Niecks truthfully calls the fourth prelude in E minor “a little poem, the exquisitely sweet, languid pensiveness of which defies description. The composer seems to be absorbed in the narrow sphere of his ego, from which the wide, noisy world is for the time shut out.” Willeby finds this prelude to be “one of the most beautiful of these spontaneous sketches; for they are no more than sketches. The melody seems literally to wail, and reaches its greatest pitch of intensity at the stretto.” For Karasowski it is a “real gem, and alone would immortalize the name of Chopin as a poet.” It must have been this number that impelled Rubinstein to assert that the Preludes were the pearls of his works. In the Klindworth edition, fifth bar from the last, the editor has filled in the harmonies to the first six notes of the left hand, added thirds, which is not reprehensible, although uncalled for. Kullak makes some new dynamic markings and several enharmonic changes. He also gives as metronome 69 to the quarter. This tiny prelude contains wonderful music. The grave reiteration of the theme may have suggested to Peter Cornelius his song “Ein Ton.” Chopin expands a melodic unit, and one singularly pathetic. The whole is like some canvas by Rembrandt, Rembrandt who first dramatized the shadow in which a single motif is powerfully handled; some sombre effect of echoing light in the profound of a Dutch interior. For background Chopin has substituted his soul; no one in art, except Bach or Rembrandt, could paint as Chopin did in this composition. Its despair has the antique flavor, and there is a breadth, nobility and proud submission quite free from the tortured, whimpering complaint of the second prelude. The picture is small, but the subject looms large in meanings.

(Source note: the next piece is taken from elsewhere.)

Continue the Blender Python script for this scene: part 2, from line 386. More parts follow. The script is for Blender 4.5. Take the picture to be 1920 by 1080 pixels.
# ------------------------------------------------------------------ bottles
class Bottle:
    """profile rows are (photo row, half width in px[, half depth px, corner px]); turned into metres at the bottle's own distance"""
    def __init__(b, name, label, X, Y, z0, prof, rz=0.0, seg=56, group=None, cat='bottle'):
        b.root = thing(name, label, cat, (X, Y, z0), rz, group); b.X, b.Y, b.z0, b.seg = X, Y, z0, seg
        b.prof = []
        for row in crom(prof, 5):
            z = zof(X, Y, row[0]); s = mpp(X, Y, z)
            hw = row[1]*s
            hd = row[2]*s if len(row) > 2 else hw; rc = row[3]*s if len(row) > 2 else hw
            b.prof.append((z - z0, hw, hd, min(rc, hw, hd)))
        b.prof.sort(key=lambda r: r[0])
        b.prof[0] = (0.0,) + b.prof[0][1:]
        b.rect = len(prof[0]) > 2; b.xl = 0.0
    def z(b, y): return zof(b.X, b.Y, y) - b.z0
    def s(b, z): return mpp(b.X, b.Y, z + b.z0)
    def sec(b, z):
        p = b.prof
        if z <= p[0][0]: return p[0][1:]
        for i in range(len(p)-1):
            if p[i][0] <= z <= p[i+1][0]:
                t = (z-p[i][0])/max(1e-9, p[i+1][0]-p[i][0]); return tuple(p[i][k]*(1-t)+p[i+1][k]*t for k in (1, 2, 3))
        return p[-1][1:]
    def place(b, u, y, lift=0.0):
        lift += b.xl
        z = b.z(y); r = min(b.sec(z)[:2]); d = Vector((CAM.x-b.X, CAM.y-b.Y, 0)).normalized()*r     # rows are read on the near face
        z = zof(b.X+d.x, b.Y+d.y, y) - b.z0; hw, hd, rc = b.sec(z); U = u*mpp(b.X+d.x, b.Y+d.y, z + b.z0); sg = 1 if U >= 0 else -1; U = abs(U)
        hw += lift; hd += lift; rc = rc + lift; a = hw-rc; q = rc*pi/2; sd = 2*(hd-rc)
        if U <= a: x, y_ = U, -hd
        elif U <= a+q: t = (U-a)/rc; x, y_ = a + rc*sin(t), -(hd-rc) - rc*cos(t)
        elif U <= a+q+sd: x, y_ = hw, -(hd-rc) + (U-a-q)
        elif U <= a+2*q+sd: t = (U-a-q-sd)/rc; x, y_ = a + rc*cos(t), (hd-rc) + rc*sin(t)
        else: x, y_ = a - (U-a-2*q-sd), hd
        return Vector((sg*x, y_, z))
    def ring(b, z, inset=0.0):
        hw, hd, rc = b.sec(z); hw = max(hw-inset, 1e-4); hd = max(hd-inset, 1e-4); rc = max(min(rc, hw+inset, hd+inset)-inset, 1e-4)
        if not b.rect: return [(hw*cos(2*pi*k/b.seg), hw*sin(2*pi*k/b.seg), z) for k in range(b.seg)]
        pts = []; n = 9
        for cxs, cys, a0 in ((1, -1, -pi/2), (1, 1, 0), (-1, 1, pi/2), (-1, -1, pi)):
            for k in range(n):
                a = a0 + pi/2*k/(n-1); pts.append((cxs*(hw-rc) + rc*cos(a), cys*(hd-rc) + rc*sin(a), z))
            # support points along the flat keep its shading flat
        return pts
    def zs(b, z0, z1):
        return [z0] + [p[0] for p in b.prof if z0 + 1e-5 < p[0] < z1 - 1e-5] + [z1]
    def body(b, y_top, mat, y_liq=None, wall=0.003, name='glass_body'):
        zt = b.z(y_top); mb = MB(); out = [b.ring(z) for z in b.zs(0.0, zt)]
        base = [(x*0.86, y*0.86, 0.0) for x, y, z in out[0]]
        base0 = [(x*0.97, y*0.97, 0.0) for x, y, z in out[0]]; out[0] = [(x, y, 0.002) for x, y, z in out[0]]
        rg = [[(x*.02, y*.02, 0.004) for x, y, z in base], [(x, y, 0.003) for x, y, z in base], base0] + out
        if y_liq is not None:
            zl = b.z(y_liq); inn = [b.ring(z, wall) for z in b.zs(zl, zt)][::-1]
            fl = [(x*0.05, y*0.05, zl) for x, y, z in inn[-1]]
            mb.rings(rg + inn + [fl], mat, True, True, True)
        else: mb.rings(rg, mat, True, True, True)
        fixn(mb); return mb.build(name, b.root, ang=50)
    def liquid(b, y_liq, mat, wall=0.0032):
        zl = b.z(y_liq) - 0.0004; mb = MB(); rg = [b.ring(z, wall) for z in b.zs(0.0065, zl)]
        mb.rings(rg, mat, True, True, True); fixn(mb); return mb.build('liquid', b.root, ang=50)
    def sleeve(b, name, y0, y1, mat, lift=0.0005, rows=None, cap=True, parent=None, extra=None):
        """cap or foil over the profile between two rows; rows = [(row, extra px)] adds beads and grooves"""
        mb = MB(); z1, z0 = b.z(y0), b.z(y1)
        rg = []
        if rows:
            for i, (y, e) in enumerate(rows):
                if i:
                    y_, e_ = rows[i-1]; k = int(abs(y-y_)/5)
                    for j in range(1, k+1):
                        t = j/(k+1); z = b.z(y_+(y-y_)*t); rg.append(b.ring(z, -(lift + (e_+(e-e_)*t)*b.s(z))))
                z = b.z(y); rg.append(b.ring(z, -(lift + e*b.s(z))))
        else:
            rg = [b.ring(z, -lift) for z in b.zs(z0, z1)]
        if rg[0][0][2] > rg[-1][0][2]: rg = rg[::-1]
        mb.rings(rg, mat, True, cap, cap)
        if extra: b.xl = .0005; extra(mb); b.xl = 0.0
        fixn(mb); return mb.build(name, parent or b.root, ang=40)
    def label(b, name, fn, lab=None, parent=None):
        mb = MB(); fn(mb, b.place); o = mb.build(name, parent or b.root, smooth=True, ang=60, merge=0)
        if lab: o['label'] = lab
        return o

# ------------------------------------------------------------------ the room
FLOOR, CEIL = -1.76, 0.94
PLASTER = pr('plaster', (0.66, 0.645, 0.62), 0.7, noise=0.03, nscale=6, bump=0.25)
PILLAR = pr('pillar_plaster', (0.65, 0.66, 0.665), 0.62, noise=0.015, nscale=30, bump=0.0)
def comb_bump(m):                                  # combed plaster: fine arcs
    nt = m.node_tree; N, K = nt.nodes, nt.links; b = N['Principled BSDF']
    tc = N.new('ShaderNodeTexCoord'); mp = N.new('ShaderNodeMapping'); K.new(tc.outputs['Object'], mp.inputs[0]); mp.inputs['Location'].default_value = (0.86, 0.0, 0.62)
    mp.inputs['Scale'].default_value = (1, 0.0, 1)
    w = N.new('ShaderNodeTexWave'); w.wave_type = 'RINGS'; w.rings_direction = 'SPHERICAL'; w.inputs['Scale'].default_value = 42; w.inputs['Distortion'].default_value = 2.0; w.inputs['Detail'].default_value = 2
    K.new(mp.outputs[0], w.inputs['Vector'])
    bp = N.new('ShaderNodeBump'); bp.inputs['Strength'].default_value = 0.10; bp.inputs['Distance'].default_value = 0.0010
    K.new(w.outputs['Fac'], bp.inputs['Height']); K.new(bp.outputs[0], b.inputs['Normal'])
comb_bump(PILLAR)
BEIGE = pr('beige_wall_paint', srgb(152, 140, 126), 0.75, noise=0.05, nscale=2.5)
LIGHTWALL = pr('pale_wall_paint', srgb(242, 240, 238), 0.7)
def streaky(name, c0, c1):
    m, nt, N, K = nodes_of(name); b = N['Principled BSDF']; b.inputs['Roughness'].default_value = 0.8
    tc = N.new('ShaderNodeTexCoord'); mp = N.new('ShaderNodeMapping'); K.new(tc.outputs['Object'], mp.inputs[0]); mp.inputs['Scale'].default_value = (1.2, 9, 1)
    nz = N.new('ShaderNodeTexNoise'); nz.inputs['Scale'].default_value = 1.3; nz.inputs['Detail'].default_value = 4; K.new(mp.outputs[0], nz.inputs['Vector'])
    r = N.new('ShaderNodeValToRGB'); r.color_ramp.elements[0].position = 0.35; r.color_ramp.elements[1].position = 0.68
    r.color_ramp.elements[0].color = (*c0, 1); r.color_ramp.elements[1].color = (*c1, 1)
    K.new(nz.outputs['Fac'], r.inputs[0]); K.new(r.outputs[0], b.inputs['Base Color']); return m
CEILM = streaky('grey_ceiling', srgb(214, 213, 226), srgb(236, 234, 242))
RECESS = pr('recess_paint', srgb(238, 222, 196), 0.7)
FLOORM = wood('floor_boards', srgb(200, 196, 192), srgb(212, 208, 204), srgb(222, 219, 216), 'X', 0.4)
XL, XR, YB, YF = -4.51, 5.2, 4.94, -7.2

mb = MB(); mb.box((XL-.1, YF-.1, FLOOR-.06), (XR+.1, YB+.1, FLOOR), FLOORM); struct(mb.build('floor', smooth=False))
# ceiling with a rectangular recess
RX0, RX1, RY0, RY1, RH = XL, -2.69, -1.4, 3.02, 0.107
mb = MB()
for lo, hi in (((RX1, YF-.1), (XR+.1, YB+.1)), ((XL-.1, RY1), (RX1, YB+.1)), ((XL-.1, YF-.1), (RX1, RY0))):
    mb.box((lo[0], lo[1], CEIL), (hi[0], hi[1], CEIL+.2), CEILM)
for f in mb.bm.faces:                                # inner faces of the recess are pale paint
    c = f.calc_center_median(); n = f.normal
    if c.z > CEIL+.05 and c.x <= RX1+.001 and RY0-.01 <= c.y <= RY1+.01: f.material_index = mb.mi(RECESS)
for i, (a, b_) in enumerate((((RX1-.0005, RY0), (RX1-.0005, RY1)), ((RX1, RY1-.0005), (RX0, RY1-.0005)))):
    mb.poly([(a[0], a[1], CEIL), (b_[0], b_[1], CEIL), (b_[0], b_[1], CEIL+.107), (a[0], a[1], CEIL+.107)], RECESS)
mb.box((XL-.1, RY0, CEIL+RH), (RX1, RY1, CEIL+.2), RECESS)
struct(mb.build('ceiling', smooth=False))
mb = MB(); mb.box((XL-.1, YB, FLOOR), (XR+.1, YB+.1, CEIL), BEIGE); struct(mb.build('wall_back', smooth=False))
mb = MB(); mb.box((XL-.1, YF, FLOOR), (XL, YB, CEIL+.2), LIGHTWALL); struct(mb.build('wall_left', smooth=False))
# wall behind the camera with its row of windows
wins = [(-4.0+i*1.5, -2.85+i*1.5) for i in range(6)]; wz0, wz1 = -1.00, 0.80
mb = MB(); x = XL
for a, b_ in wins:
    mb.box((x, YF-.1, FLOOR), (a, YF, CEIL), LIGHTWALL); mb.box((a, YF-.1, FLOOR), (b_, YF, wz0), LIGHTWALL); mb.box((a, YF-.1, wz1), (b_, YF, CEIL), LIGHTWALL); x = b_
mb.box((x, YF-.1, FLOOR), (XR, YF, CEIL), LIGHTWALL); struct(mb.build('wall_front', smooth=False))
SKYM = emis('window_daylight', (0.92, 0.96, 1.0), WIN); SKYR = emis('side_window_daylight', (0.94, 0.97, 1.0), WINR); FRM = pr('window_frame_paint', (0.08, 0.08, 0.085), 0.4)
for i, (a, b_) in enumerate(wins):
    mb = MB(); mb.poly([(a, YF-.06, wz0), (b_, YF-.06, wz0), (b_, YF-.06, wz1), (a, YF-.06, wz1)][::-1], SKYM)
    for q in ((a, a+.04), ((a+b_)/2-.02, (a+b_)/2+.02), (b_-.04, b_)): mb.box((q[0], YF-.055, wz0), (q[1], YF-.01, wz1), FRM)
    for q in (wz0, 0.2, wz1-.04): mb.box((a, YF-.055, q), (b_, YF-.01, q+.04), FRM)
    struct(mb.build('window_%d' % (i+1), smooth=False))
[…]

The fifth prelude in D is Chopin at his happiest. Its arabesque pattern conveys a most charming content; and there is a dewy freshness, a joy in life, that puts to flight much of the morbid tittle-tattle about Chopin’s sickly soul. The few bars of this prelude, so seldom heard in public, reveal musicianship of the highest order. The harmonic scheme is intricate; Klindworth phrases the first four bars so as to bring out the alternate B and B flat. It is Chopin spinning his finest, his most iridescent web.
The next prelude, the sixth, in B minor, is doleful, pessimistic. As George Sand says: “It precipitates the soul into frightful depression.” It is the most frequently played—and oh! how meaninglessly—prelude of the set; this and the one in D flat. Classical is its repression of feeling, its pure contour. The echo effect is skilfully managed, monotony being artfully avoided. Klindworth rightfully slurs the duple group of eighths; Kullak tries for the same effect by different means. The duality of the voices should be clearly expressed. The tempo, marked in both editions, lento assai, is fast. To be precise, Klindworth gives 66 to the quarter.